■ Task statement:
Write out the material exactly, with the pictures left out.

Scene script records
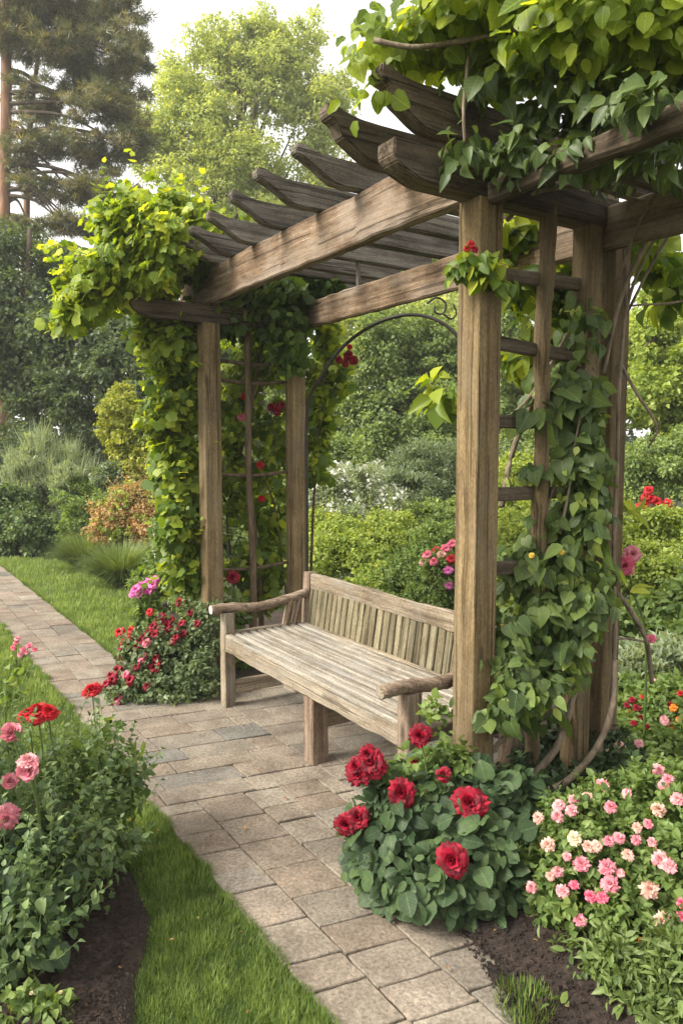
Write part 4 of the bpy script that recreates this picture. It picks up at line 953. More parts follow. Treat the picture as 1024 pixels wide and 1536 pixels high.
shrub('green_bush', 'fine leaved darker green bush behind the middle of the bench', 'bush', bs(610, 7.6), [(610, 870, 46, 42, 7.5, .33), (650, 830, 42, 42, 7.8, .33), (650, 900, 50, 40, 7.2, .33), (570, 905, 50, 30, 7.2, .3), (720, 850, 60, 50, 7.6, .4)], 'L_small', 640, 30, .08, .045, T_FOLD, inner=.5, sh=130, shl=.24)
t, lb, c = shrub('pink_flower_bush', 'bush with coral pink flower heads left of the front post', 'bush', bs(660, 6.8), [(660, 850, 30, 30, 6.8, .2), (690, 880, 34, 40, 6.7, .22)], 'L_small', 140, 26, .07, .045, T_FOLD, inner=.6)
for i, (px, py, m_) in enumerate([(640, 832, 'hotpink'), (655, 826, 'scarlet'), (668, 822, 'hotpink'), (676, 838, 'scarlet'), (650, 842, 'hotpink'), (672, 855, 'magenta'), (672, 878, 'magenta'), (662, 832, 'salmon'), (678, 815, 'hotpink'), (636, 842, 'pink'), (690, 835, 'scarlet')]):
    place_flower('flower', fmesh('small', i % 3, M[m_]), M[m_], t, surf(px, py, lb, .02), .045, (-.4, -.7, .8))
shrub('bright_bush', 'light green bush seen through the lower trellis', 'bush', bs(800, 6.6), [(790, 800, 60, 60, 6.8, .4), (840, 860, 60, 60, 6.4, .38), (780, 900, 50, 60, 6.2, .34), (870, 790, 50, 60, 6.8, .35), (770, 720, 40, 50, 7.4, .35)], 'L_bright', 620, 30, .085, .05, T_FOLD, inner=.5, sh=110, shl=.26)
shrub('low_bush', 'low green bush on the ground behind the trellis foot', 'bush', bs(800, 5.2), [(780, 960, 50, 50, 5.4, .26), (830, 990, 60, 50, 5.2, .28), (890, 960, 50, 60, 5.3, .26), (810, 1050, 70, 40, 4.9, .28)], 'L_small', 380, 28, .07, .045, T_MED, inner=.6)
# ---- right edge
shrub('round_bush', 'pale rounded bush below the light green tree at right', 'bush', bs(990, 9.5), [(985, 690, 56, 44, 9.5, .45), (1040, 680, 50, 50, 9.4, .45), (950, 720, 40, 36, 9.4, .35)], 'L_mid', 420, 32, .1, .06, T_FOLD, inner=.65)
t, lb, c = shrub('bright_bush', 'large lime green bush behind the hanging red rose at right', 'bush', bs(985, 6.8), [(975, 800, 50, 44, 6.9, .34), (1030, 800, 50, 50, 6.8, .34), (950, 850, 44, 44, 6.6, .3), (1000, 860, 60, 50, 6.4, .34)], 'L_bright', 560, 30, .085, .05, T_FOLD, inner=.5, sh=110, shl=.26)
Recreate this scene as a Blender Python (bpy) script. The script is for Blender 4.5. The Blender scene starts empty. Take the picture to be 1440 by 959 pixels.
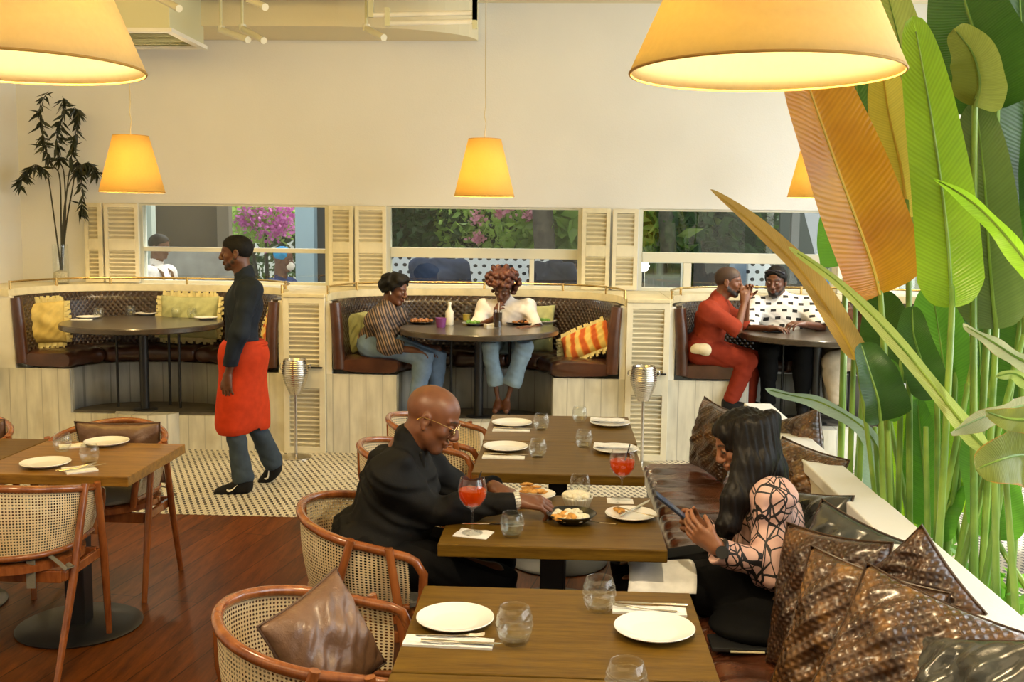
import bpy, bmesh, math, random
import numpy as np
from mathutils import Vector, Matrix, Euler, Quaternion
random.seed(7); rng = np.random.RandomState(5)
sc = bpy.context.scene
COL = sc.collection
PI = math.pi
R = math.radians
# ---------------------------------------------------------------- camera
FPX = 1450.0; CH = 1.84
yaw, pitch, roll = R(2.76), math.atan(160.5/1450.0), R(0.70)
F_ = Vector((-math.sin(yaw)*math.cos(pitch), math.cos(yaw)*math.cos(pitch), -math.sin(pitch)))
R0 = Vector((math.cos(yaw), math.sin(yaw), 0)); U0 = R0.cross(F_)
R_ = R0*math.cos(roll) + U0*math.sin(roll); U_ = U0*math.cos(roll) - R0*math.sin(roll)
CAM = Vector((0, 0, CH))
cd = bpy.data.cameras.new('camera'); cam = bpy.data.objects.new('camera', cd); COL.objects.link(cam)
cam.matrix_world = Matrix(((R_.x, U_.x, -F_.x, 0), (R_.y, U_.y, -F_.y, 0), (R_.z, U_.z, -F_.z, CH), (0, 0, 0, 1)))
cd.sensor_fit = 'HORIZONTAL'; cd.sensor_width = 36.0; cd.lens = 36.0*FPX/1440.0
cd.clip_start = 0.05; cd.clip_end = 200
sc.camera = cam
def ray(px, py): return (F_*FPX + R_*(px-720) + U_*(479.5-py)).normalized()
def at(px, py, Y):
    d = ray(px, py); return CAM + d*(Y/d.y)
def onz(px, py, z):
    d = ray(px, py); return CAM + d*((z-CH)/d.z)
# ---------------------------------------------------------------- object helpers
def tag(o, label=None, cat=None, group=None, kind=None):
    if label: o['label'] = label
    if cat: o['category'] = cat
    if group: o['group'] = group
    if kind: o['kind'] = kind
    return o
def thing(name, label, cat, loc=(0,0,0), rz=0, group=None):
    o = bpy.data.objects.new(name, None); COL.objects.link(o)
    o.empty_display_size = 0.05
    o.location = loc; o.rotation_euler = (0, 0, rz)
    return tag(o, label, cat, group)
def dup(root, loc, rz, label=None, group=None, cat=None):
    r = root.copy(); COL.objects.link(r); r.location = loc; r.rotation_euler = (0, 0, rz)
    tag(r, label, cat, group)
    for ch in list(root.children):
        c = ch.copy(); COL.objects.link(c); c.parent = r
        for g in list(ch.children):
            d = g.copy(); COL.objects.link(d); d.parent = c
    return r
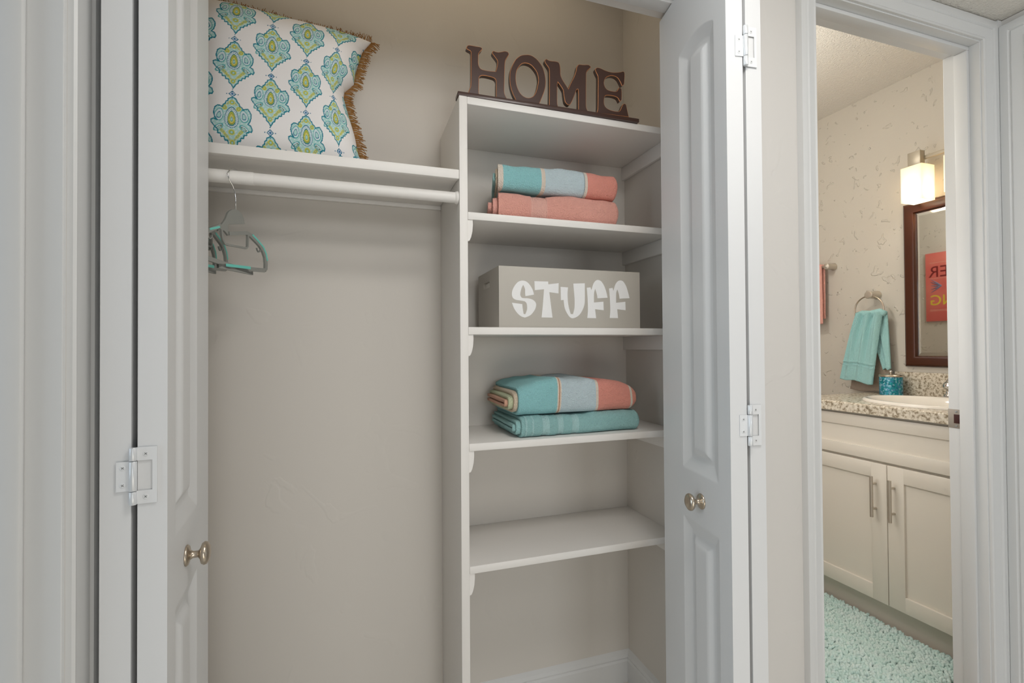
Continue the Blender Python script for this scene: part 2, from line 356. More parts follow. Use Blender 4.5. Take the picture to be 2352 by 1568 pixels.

■ Solved exercise:
Write part 4 of the bpy script that recreates this picture. It picks up at line 953. More parts follow. Treat the picture as 1024 pixels wide and 1536 pixels high.
shrub('green_bush', 'fine leaved darker green bush behind the middle of the bench', 'bush', bs(610, 7.6), [(610, 870, 46, 42, 7.5, .33), (650, 830, 42, 42, 7.8, .33), (650, 900, 50, 40, 7.2, .33), (570, 905, 50, 30, 7.2, .3), (720, 850, 60, 50, 7.6, .4)], 'L_small', 640, 30, .08, .045, T_FOLD, inner=.5, sh=130, shl=.24)
t, lb, c = shrub('pink_flower_bush', 'bush with coral pink flower heads left of the front post', 'bush', bs(660, 6.8), [(660, 850, 30, 30, 6.8, .2), (690, 880, 34, 40, 6.7, .22)], 'L_small', 140, 26, .07, .045, T_FOLD, inner=.6)
for i, (px, py, m_) in enumerate([(640, 832, 'hotpink'), (655, 826, 'scarlet'), (668, 822, 'hotpink'), (676, 838, 'scarlet'), (650, 842, 'hotpink'), (672, 855, 'magenta'), (672, 878, 'magenta'), (662, 832, 'salmon'), (678, 815, 'hotpink'), (636, 842, 'pink'), (690, 835, 'scarlet')]):
    place_flower('flower', fmesh('small', i % 3, M[m_]), M[m_], t, surf(px, py, lb, .02), .045, (-.4, -.7, .8))
shrub('bright_bush', 'light green bush seen through the lower trellis', 'bush', bs(800, 6.6), [(790, 800, 60, 60, 6.8, .4), (840, 860, 60, 60, 6.4, .38), (780, 900, 50, 60, 6.2, .34), (870, 790, 50, 60, 6.8, .35), (770, 720, 40, 50, 7.4, .35)], 'L_bright', 620, 30, .085, .05, T_FOLD, inner=.5, sh=110, shl=.26)
shrub('low_bush', 'low green bush on the ground behind the trellis foot', 'bush', bs(800, 5.2), [(780, 960, 50, 50, 5.4, .26), (830, 990, 60, 50, 5.2, .28), (890, 960, 50, 60, 5.3, .26), (810, 1050, 70, 40, 4.9, .28)], 'L_small', 380, 28, .07, .045, T_MED, inner=.6)
# ---- right edge
shrub('round_bush', 'pale rounded bush below the light green tree at right', 'bush', bs(990, 9.5), [(985, 690, 56, 44, 9.5, .45), (1040, 680, 50, 50, 9.4, .45), (950, 720, 40, 36, 9.4, .35)], 'L_mid', 420, 32, .1, .06, T_FOLD, inner=.65)
t, lb, c = shrub('bright_bush', 'large lime green bush behind the hanging red rose at right', 'bush', bs(985, 6.8), [(975, 800, 50, 44, 6.9, .34), (1030, 800, 50, 50, 6.8, .34), (950, 850, 44, 44, 6.6, .3), (1000, 860, 60, 50, 6.4, .34)], 'L_bright', 560, 30, .085, .05, T_FOLD, inner=.5, sh=110, shl=.26)
Recreate this scene as a Blender Python (bpy) script. The script is for Blender 4.5. The Blender scene starts empty. Take the picture to be 1440 by 959 pixels.
import bpy, bmesh, math, random
import numpy as np
from mathutils import Vector, Matrix, Euler, Quaternion
random.seed(7); rng = np.random.RandomState(5)
sc = bpy.context.scene
COL = sc.collection
PI = math.pi
R = math.radians
# ---------------------------------------------------------------- camera
FPX = 1450.0; CH = 1.84
yaw, pitch, roll = R(2.76), math.atan(160.5/1450.0), R(0.70)
F_ = Vector((-math.sin(yaw)*math.cos(pitch), math.cos(yaw)*math.cos(pitch), -math.sin(pitch)))
R0 = Vector((math.cos(yaw), math.sin(yaw), 0)); U0 = R0.cross(F_)
R_ = R0*math.cos(roll) + U0*math.sin(roll); U_ = U0*math.cos(roll) - R0*math.sin(roll)
CAM = Vector((0, 0, CH))
cd = bpy.data.cameras.new('camera'); cam = bpy.data.objects.new('camera', cd); COL.objects.link(cam)
cam.matrix_world = Matrix(((R_.x, U_.x, -F_.x, 0), (R_.y, U_.y, -F_.y, 0), (R_.z, U_.z, -F_.z, CH), (0, 0, 0, 1)))
cd.sensor_fit = 'HORIZONTAL'; cd.sensor_width = 36.0; cd.lens = 36.0*FPX/1440.0
cd.clip_start = 0.05; cd.clip_end = 200
sc.camera = cam
def ray(px, py): return (F_*FPX + R_*(px-720) + U_*(479.5-py)).normalized()
def at(px, py, Y):
    d = ray(px, py); return CAM + d*(Y/d.y)
def onz(px, py, z):
    d = ray(px, py); return CAM + d*((z-CH)/d.z)
# ---------------------------------------------------------------- object helpers
def tag(o, label=None, cat=None, group=None, kind=None):
    if label: o['label'] = label
    if cat: o['category'] = cat
    if group: o['group'] = group
    if kind: o['kind'] = kind
    return o
def thing(name, label, cat, loc=(0,0,0), rz=0, group=None):
    o = bpy.data.objects.new(name, None); COL.objects.link(o)
    o.empty_display_size = 0.05
    o.location = loc; o.rotation_euler = (0, 0, rz)
    return tag(o, label, cat, group)
def dup(root, loc, rz, label=None, group=None, cat=None):
    r = root.copy(); COL.objects.link(r); r.location = loc; r.rotation_euler = (0, 0, rz)
    tag(r, label, cat, group)
    for ch in list(root.children):
        c = ch.copy(); COL.objects.link(c); c.parent = r
        for g in list(ch.children):
            d = g.copy(); COL.objects.link(d); d.parent = c
    return r
Continue the Blender Python script for this scene: part 2, from line 356. More parts follow. Use Blender 4.5. Take the picture to be 2352 by 1568 pixels.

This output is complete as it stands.